▸ Exercise task: Include in the output exactly the lines from the opening of the data through the line containing "COL = SC.collection", and nothing more.
-- start Provided data --
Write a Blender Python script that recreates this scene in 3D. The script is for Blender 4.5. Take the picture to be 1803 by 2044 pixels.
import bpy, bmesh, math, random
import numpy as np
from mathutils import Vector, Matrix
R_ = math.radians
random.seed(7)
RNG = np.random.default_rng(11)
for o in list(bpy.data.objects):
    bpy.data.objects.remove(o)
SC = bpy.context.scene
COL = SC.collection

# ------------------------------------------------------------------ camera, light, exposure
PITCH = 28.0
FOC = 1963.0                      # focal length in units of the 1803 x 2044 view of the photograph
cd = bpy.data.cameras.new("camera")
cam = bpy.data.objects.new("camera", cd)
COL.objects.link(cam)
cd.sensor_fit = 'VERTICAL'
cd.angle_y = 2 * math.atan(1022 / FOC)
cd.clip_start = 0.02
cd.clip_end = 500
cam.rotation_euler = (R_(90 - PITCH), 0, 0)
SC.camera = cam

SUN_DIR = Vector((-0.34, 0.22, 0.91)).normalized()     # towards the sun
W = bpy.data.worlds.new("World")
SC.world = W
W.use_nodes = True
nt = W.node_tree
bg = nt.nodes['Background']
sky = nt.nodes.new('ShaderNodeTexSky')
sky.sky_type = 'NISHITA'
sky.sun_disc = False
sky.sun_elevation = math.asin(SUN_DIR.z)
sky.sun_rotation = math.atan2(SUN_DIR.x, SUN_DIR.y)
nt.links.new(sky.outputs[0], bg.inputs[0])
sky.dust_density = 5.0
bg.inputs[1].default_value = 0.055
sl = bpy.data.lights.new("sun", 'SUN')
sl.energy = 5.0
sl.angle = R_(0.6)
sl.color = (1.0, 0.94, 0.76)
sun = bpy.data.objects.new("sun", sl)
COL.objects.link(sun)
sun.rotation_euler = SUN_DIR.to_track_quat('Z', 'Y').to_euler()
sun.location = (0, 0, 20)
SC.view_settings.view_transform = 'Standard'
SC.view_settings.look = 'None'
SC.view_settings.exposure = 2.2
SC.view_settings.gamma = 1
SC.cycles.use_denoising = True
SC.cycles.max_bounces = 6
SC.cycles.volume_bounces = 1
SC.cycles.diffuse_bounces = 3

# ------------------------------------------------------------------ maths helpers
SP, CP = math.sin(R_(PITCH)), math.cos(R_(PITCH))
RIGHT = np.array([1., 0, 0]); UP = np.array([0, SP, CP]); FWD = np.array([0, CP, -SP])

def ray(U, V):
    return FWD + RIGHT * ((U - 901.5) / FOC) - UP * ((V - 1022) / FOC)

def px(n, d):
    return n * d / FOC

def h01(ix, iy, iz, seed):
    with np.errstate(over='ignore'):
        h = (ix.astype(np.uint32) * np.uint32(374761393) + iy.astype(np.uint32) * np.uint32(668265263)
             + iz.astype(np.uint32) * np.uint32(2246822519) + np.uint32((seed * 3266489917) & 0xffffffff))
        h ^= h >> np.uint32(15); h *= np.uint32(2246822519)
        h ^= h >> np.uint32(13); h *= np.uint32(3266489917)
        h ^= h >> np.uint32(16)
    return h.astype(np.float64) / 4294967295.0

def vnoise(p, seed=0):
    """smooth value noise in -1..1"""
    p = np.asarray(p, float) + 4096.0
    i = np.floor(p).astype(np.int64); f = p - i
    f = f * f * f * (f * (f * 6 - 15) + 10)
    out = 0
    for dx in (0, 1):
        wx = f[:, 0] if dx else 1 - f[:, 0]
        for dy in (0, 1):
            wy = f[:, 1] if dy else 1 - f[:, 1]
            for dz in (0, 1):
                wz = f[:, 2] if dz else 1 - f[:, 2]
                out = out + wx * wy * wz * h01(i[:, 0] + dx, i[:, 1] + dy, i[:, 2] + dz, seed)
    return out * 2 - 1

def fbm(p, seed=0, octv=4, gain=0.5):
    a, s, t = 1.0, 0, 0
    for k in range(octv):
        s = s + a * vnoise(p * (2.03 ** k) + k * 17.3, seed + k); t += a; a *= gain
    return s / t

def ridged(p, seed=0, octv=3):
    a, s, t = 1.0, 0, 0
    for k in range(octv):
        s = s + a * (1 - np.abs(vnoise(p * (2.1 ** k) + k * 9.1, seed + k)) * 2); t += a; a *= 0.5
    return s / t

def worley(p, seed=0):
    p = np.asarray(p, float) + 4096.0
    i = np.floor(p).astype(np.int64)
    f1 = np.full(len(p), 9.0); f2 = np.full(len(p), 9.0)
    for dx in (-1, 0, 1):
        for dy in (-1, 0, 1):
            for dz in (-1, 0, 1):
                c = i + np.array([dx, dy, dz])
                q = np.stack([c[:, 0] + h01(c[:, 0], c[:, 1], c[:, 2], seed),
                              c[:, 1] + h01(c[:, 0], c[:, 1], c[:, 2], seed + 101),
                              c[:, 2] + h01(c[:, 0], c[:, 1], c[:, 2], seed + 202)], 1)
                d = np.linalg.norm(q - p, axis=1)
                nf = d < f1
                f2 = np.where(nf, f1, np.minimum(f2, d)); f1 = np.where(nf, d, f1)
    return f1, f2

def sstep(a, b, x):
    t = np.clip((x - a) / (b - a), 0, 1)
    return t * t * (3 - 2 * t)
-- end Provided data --
▸ Exercise solution:
Write a Blender Python script that recreates this scene in 3D. The script is for Blender 4.5. Take the picture to be 1803 by 2044 pixels.
import bpy, bmesh, math, random
import numpy as np
from mathutils import Vector, Matrix
R_ = math.radians
random.seed(7)
RNG = np.random.default_rng(11)
for o in list(bpy.data.objects):
    bpy.data.objects.remove(o)
SC = bpy.context.scene
COL = SC.collection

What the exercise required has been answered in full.